The next 45 years of this Cretors’ history includes ownership by C.J. Harris and E.P. Sheldon, of San Diego, California. It eventually made its way, probably in a direct acquisition from Harris and Sheldon, into the hoard of Clinton A. Reynolds, a secretive early collector from Orange, California. After being parked in Reynolds’s yard, yet largely preserved by the sunny Southern California climate, it was sold at his 1963 estate auction, where it attracted the attention and winning bid of representatives from Harrah’s Automobile Collection.
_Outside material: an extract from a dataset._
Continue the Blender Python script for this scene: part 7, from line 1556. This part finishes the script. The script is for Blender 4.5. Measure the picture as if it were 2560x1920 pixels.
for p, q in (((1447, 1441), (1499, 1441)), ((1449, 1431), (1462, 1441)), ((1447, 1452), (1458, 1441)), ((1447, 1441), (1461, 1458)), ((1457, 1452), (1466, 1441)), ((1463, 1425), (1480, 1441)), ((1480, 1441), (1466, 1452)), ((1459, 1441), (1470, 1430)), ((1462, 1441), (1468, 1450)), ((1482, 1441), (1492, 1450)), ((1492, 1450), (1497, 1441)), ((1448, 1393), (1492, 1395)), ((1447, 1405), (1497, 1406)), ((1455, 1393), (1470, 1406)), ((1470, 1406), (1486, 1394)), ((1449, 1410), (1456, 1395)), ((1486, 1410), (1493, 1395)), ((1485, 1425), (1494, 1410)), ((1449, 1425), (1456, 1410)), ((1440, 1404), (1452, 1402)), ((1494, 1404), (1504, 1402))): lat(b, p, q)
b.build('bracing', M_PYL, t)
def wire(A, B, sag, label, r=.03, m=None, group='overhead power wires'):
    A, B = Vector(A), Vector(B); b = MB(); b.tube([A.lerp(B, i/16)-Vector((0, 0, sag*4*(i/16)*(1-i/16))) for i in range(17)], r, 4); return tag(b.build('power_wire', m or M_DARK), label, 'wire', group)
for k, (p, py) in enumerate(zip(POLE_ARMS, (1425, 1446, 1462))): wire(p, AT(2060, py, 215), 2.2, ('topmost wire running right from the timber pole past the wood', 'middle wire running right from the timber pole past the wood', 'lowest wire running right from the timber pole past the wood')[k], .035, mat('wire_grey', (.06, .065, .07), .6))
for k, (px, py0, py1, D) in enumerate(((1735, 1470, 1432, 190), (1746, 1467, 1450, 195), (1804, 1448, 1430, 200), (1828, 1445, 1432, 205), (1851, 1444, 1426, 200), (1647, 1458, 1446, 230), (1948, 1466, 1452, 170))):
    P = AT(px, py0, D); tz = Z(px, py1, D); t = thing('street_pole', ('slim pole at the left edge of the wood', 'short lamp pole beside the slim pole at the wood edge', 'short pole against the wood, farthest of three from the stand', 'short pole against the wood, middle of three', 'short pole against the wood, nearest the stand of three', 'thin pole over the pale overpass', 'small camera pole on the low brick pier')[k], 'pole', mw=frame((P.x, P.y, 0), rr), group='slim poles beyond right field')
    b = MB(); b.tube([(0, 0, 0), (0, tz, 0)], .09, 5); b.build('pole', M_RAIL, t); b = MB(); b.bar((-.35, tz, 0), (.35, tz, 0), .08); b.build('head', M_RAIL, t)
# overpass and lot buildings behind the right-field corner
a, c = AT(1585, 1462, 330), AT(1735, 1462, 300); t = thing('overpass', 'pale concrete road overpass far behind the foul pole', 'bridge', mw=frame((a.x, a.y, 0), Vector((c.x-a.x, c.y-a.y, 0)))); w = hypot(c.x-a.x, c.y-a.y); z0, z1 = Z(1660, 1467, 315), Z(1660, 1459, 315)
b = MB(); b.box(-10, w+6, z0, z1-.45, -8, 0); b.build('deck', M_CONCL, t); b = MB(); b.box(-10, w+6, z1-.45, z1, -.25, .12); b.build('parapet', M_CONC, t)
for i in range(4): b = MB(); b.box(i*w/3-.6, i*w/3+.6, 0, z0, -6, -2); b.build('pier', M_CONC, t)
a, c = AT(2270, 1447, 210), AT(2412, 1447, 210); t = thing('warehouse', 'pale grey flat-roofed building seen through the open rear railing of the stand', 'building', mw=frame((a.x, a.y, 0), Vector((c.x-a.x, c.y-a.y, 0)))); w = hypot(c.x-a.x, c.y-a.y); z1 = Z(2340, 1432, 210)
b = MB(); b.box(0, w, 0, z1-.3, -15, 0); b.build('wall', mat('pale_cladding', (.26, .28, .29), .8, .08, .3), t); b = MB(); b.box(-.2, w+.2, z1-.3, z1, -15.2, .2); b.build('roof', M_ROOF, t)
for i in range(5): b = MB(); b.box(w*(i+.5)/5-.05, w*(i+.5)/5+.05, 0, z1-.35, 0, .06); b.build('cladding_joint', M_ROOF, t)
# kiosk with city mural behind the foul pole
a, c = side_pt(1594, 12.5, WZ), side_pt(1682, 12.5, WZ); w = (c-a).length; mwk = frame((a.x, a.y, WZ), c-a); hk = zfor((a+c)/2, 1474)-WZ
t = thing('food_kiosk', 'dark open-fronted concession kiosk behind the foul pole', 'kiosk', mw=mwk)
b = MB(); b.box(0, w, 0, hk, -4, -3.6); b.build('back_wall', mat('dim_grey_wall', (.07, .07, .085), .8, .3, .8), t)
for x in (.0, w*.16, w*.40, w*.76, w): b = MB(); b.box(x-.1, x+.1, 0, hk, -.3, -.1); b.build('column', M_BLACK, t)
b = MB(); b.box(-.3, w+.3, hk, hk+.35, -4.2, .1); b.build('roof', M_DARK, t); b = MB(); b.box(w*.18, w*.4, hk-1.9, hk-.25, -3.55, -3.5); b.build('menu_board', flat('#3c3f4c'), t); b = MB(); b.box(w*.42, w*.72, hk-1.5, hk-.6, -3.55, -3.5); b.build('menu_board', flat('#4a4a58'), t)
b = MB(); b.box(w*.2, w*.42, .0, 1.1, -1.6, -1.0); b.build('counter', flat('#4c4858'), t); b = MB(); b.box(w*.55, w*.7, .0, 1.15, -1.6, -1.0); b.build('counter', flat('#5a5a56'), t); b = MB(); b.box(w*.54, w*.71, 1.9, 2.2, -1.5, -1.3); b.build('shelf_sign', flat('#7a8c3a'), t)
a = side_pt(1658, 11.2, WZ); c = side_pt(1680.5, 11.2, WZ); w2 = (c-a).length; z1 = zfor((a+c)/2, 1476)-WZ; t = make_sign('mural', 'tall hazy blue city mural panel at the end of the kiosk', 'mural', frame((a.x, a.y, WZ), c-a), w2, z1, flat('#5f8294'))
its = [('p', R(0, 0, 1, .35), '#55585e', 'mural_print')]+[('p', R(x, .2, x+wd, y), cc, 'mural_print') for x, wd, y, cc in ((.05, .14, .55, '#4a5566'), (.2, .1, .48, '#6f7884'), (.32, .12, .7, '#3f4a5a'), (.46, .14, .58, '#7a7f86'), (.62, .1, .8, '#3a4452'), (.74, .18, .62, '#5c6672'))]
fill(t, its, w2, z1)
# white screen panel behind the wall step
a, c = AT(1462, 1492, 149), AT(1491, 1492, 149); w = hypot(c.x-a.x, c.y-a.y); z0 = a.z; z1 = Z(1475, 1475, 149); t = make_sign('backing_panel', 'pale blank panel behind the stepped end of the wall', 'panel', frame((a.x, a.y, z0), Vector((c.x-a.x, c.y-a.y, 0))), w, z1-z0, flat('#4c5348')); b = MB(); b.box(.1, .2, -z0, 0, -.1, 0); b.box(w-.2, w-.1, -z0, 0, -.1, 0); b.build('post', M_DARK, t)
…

That the world’s largest automobile collection was excited to acquire the Cretors is obvious when looking through the Harrah’s file, a copy of which accompanies the sale. A “Gold Star” restoration of the popcorn wagon was immediately authorized by William Harrah, indicating that it was to be restored to the absolute highest standards of authenticity. With their typical tenacity and attention to detail, Harrah’s researchers pursued every avenue relating to the proper restoration, maintenance, and eventual operation of a 1915 Cretors Model C. The Cretors Company supplied not only original sales materials and information on the authenticity of finishes but also original recipes, as would have been used in 1915. Photographs of period-correct popcorn vendor uniforms were found, and paper bags in the correct 1915 striping pattern were specially manufactured using an original sample acquired from a collector. The most exhaustive search went into discovering the proper formula for “crisp” and then figuring out how to produce it in quantity (something that was never fully realized, to Bill Harrah’s consternation). It is amusing to think of Harrah’s mechanically minded researchers writing questionnaires to candy companies, but such was the restoration of this vehicle.
All of this work was because the Cretors was no mere show queen or exhibit. From the time of its completion until the end of Harrah’s Automobile Collection in 1987, it was maintained in fully operational condition outside Showroom 1, selling popcorn and peanuts that had been produced with its equipment and to original Cretors recipes to HAC visitors.
After HAC was largely sold in the mid-1980s, ownership of the popcorn wagon is believed to have been transferred to Harrah’s Club. It was sold in 1993 to Dayton McDonald and then passed again in 2007 to another well-known California collector, in whose ownership it was enjoyed until its acquisition by the present owners.
The Cretors has been returned to functional condition and is offered with an utterly comprehensive history file, which incorporates both the exhaustive Harrah’s file, extensive research by later owners, and copies of original Cretors promotional materials. Importantly, the file includes fully detailed procedures for operating and cleaning the machinery, as well as recipes for various popcorn and peanut products that can be produced with it, in mass scale!
For the dedicated collector of Americana, or simply for the collector who wants a functional centerpiece to delight hungry guests at his or her next lawn party, there is no better alternative than the Harrah’s Cretors.